## Scenes as source code
****************
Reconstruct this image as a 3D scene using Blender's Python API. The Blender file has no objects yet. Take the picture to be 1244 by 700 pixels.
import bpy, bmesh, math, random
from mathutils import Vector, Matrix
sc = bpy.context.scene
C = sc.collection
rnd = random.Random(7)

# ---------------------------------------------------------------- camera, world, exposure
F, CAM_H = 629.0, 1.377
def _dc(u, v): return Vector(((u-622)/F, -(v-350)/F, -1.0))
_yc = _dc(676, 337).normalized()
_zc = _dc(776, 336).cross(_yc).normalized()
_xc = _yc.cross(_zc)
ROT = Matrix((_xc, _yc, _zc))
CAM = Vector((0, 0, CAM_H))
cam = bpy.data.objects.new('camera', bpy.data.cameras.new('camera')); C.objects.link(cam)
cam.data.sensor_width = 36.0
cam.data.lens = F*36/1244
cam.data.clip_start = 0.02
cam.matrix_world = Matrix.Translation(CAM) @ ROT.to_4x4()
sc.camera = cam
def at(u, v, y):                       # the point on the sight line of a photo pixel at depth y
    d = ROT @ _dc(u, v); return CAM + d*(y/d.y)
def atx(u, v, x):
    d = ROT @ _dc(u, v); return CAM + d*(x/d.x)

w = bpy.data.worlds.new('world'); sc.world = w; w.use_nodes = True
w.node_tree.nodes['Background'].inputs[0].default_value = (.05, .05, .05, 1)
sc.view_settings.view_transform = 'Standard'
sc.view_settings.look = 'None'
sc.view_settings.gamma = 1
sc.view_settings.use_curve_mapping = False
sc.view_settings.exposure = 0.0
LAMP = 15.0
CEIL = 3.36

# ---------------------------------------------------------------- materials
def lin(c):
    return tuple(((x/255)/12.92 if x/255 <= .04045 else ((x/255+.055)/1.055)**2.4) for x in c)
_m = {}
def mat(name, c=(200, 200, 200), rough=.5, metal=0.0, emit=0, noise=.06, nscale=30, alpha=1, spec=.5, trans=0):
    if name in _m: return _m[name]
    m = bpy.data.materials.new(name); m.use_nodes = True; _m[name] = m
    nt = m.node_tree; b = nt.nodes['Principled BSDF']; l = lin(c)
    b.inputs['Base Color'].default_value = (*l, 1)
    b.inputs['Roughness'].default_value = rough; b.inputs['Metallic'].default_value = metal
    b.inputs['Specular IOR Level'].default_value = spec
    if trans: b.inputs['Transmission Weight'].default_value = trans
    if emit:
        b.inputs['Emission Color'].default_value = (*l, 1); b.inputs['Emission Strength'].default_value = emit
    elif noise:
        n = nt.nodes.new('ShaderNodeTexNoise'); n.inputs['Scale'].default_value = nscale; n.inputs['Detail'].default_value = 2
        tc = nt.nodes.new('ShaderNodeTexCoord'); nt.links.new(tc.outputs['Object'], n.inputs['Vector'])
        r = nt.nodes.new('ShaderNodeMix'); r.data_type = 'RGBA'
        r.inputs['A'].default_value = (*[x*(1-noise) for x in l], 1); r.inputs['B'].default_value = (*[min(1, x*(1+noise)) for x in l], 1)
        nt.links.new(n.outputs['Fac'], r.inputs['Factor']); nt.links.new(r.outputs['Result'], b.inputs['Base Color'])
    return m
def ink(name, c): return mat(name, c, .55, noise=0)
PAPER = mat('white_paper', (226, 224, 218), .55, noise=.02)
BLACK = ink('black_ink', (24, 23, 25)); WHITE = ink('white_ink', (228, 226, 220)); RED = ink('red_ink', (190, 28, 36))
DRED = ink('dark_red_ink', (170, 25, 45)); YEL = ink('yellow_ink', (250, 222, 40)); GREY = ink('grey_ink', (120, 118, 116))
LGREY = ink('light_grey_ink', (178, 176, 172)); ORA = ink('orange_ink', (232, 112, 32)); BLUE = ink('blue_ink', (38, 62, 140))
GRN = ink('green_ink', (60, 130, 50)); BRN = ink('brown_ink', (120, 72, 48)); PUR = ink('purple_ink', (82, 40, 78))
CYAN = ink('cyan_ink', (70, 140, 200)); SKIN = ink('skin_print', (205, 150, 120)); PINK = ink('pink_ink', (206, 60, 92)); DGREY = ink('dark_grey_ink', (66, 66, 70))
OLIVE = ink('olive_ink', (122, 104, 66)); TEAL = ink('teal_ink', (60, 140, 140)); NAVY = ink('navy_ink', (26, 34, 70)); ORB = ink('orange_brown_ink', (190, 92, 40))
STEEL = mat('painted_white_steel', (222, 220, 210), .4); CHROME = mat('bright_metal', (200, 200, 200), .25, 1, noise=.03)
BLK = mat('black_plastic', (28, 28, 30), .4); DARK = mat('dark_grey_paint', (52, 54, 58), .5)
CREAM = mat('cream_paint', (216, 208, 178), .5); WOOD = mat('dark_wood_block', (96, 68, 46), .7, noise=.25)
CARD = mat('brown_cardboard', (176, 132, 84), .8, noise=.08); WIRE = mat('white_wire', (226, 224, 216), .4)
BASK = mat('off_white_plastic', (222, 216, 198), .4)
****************
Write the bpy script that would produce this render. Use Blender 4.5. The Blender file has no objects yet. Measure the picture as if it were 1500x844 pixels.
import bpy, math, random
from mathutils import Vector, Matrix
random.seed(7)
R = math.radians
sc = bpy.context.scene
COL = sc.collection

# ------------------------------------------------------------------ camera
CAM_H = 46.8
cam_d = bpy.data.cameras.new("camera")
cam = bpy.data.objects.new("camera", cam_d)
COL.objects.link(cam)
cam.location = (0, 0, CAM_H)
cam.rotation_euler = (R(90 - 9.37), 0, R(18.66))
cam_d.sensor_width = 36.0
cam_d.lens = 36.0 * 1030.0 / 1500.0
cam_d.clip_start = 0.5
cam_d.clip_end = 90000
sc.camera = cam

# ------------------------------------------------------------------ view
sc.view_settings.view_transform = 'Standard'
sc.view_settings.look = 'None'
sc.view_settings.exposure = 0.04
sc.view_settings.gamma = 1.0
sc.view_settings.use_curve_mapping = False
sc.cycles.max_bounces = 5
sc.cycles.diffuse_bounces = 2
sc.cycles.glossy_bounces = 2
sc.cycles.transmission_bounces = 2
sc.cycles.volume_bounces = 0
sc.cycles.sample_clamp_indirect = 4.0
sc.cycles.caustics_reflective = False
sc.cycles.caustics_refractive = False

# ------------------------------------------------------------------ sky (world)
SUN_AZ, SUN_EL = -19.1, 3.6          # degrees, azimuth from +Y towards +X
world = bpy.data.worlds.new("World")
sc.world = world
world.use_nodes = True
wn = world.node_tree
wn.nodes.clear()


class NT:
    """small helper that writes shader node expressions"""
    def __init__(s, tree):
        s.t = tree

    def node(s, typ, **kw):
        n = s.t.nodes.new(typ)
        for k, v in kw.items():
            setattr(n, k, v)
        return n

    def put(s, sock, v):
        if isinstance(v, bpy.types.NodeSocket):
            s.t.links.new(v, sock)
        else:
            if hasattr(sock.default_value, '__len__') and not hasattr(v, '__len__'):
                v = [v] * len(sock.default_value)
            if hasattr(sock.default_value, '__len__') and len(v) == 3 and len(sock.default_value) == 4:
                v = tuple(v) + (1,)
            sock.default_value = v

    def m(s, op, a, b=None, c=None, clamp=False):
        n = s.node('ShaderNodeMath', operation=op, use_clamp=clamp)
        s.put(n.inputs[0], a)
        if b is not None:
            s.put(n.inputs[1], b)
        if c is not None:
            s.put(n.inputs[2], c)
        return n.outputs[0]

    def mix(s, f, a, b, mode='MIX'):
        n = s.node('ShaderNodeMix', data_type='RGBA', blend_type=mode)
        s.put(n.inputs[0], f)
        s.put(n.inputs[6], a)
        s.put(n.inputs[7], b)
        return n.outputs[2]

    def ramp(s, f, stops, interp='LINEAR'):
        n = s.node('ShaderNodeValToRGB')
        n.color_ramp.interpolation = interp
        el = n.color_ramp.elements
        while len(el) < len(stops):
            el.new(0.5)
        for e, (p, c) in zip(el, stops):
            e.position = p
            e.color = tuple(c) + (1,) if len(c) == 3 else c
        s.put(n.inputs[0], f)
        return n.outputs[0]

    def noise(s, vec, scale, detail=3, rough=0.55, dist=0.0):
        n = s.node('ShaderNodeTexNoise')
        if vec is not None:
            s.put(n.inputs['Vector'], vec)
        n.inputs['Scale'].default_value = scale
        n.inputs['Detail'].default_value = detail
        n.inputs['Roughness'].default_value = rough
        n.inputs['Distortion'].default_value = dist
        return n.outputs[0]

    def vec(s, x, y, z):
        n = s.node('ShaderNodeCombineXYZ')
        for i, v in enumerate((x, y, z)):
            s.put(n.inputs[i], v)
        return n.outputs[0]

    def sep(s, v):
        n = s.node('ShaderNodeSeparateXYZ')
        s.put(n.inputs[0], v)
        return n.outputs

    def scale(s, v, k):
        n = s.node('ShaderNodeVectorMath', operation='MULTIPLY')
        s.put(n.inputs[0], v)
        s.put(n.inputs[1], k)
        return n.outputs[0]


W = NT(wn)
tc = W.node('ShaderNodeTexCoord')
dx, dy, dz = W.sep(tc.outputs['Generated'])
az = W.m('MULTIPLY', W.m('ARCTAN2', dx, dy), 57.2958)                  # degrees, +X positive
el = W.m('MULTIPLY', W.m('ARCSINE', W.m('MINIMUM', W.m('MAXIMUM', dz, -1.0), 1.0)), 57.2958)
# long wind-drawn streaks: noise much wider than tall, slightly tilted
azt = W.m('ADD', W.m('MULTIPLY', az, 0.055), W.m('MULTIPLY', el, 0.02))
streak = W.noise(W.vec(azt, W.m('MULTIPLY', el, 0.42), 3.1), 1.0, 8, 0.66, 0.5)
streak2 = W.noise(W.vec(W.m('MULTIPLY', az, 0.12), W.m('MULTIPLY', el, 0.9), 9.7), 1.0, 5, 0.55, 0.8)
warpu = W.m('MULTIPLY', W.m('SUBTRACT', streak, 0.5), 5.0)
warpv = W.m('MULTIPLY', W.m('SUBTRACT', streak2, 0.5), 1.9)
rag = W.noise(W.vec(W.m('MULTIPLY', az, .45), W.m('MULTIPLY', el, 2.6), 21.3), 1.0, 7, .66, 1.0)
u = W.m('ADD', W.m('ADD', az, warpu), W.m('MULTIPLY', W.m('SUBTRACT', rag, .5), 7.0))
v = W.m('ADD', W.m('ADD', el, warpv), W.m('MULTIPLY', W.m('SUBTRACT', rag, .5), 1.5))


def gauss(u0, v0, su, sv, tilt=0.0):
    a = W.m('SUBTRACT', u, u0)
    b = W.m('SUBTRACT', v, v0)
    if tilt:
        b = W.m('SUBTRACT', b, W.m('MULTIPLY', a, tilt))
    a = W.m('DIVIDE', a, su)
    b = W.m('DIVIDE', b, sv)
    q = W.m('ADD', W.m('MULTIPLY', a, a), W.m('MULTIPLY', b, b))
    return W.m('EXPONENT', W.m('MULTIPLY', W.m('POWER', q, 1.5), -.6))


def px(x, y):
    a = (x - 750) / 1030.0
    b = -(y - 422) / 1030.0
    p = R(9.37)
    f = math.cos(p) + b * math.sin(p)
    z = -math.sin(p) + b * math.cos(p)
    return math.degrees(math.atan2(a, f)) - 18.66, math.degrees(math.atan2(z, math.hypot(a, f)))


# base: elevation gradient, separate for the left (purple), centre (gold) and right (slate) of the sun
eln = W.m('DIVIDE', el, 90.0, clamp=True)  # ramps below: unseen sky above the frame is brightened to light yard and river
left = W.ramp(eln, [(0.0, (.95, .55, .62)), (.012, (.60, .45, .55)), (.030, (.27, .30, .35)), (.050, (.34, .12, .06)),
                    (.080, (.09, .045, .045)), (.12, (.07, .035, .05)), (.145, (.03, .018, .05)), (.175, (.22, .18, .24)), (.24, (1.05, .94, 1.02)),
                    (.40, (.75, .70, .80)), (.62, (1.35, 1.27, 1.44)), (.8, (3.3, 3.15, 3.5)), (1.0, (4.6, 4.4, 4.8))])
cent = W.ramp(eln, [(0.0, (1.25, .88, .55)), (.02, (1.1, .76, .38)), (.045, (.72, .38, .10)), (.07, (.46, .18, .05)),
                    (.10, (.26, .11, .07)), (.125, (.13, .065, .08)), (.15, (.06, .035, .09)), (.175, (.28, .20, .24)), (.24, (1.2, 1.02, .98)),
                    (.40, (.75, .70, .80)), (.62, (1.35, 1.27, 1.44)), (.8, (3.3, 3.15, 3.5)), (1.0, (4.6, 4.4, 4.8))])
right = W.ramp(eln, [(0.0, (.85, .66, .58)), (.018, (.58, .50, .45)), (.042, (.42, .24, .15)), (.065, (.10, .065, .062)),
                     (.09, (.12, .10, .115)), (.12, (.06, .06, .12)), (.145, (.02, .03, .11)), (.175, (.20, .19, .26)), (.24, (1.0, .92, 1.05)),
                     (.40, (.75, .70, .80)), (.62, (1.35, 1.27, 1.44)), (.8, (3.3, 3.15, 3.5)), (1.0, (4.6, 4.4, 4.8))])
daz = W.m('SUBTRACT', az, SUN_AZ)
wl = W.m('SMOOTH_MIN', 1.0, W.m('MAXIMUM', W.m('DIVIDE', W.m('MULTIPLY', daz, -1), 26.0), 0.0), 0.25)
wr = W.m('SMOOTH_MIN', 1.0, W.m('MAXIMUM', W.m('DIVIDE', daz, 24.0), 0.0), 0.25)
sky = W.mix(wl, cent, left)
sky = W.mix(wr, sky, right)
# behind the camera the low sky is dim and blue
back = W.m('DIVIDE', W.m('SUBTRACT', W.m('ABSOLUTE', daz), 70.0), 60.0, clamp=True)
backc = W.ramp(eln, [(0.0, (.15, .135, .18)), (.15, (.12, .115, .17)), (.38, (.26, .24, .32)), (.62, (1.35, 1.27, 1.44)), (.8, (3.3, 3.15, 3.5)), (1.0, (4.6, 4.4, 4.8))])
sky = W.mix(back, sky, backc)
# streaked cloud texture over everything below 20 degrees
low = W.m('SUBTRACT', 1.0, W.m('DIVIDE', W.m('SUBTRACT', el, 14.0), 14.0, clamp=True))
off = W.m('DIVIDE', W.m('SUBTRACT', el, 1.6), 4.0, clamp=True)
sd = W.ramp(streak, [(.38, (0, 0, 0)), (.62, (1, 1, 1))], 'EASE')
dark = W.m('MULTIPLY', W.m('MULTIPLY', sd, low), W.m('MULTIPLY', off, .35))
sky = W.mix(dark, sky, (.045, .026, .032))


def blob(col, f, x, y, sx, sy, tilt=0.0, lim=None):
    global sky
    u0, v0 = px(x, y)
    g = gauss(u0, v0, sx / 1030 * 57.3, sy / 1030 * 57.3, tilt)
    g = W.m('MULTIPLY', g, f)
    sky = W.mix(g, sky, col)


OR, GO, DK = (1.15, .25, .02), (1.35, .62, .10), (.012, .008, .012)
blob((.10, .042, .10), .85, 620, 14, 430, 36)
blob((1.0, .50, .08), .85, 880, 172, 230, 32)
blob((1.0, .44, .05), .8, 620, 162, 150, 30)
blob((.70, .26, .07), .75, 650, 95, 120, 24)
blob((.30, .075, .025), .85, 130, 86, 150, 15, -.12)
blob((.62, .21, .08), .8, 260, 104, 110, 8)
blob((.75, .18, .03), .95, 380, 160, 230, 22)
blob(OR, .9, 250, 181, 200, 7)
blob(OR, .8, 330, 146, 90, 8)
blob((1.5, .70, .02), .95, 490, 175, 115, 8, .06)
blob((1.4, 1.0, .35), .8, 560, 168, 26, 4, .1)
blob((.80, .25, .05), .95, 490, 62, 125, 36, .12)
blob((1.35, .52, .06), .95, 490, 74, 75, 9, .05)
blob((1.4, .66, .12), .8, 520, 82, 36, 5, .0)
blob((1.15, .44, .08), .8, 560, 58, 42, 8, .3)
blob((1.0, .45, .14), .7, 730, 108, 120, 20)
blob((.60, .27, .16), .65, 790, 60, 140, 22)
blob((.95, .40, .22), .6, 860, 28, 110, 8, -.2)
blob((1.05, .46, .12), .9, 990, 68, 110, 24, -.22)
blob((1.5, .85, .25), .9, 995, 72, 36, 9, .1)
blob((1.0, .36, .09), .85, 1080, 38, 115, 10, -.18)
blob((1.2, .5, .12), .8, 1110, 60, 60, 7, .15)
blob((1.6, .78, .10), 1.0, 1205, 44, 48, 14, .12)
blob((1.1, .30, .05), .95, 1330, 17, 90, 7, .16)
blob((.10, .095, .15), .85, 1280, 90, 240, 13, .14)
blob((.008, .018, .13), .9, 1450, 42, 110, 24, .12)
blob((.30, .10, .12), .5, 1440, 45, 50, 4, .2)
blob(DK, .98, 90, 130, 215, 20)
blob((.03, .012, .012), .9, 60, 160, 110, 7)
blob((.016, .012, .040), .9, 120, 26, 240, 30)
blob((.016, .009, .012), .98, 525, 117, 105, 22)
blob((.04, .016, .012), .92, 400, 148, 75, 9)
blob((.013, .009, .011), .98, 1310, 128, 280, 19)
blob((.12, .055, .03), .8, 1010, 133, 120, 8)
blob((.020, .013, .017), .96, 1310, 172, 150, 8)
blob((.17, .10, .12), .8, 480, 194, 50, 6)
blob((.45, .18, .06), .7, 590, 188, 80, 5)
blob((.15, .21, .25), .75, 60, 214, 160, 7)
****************
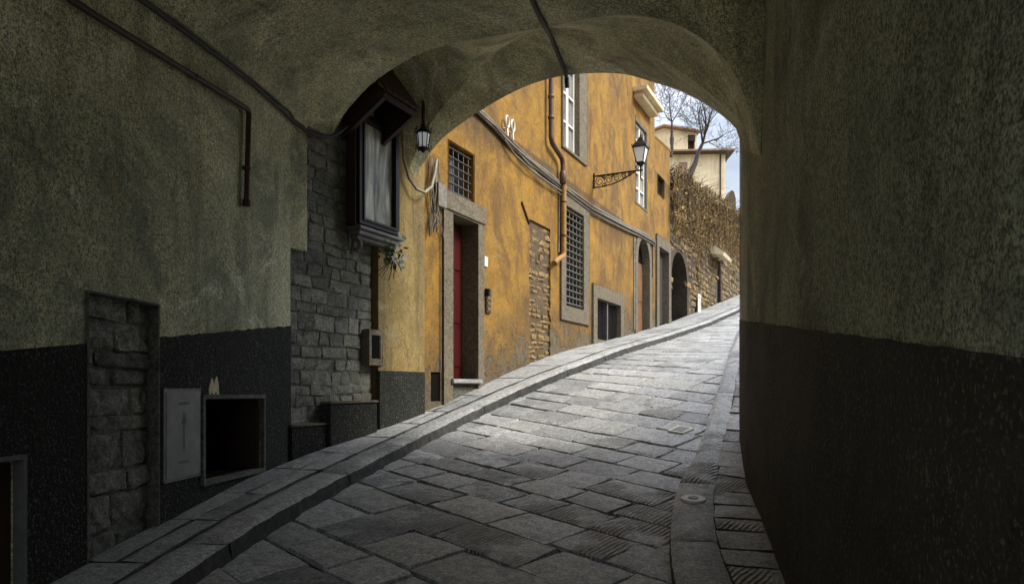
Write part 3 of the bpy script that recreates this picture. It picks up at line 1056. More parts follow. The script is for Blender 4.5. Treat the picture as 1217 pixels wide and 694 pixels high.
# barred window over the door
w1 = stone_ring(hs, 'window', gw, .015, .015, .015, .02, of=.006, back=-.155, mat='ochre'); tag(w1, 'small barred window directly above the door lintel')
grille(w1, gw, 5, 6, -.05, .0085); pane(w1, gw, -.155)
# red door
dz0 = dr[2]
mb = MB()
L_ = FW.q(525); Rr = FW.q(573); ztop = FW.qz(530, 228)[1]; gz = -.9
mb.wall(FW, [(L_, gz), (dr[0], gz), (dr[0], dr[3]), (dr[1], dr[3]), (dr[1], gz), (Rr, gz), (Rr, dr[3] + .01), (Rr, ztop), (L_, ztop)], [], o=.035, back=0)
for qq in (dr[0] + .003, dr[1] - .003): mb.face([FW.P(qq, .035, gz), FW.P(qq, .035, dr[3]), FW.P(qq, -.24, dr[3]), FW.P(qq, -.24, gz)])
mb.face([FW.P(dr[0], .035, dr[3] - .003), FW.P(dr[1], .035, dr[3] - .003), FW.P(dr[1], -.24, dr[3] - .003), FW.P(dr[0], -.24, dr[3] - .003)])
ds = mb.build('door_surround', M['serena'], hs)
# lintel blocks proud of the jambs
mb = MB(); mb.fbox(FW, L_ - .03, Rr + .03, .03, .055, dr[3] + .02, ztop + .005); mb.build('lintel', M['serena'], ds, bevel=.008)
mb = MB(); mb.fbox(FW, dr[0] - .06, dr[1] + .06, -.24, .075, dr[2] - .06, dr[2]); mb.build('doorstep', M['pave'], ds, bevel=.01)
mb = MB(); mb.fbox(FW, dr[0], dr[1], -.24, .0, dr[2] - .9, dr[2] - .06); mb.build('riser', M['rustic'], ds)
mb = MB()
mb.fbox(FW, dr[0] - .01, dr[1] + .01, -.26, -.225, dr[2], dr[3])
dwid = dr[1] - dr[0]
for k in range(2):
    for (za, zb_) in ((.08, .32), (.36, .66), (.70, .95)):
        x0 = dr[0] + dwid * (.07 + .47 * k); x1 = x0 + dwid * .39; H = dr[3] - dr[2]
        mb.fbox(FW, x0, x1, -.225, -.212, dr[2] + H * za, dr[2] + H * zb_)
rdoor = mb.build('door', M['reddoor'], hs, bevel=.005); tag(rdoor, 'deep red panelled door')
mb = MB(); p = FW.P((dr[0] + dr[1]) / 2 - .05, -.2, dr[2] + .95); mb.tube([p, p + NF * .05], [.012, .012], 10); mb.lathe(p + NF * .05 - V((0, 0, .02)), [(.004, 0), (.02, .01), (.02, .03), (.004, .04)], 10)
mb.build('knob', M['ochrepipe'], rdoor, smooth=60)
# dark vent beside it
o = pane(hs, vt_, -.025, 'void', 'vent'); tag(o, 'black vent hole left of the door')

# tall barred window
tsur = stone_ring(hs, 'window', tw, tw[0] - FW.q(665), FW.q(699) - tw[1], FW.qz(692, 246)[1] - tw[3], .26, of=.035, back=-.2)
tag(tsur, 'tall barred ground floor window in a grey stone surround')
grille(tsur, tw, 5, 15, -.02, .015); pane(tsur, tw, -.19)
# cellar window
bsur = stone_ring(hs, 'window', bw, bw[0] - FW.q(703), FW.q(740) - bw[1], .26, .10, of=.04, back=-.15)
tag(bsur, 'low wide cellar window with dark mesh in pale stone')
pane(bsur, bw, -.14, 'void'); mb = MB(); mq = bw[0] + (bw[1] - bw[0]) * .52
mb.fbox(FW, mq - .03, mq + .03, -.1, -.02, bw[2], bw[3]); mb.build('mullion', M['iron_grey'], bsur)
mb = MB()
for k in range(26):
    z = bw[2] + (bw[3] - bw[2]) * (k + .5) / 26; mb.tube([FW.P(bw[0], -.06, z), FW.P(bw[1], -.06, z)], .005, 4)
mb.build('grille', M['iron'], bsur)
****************
## GIVEN TASK
Proceeding from the line containing "Reconstruct this image" through the line containing "rnd = random.Random(7)", transcribe the lines above exactly, both end lines included.

## SOLVED EXERCISE
Reconstruct this image as a 3D scene using Blender's Python API. The Blender file has no objects yet. Take the picture to be 1244 by 700 pixels.
import bpy, bmesh, math, random
from mathutils import Vector, Matrix
sc = bpy.context.scene
C = sc.collection
rnd = random.Random(7)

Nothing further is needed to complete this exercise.